Jene Einleitungen und Schlüsse, die von vornherein für ein Buch geschrieben wurden, tönen ganz anders, gedankengenauer, sachlicher. Abgesehen davon, daß sehr ernste, ich meine wahrheitsernste Denker, die viel Wichtiges zu sagen haben, auch im Buch Einleitung und Schluß verabscheuen. Denn Einleitung und Schluß verallgemeinern, alles Wissenswerte aber ist etwas Bestimmtes, Besonderes. Darum kürzt, wer etwas Rechtes zu sagen hat, auch im Buch die Einleitung und den Schluß, oder läßt gar beides einfach weg.
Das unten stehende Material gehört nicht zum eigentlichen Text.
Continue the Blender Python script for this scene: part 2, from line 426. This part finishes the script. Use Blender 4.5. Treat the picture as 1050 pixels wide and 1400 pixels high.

Sehen Sie, wie z. B. Jakob Burkhardt ungeduldig in die Materie hineingerät.

Kompliziert wird der Übelstand der Einleitung und des Schlusses, wenn der Redner aus gebildeten Gründen noch versucht, beides übereinzuklängeln, im Schluß auf die Einleitung zurückzukommen und ähnliches, ein sehr wirksames rhetorisches Rezept, ja sogar, wie manche urteilen, ein Erfordernis aller Redekunst; wie denn z. B. die kirchliche Predigt durchaus nach diesem Schema zu verlaufen pflegt.

Worauf beruht die große, fast unfehlbare Wirkung des Zurückgreifens mit dem Schluß auf die Einleitung? Auf ästhetischen Momenten, nämlich auf den Gesetzen der Proportion und der Abrundung. Die Wahrheit ist aber nicht rund, sondern scharf, nicht freundlich, sondern rauh. Darum unser Unbehagen, wenn wir einen harmonischen Denker an der Wahrheit herumölen sehen; sei es nun aus rhetorischen oder kosmischen Gründen.

Dazu kommen dann noch andere Übelstände: Die gefällige Gruppierung; die Streifung, statt des resoluten Anfassens, die Popularisierung und der unvermeidliche Optimismus (denn kein Redner darf ja doch seine Zuhörer mit trüben Vorstellungen entlassen).

Kurz, in einer meisterhaft abgerundeten mündlichen Ahhandlung kommt so viel Kochkunst zur Verwendung, daß man nachher beim Lesen Mühe hat, das rein Sachliche aus dem schmackhaften Pudding wieder loszupräparieren.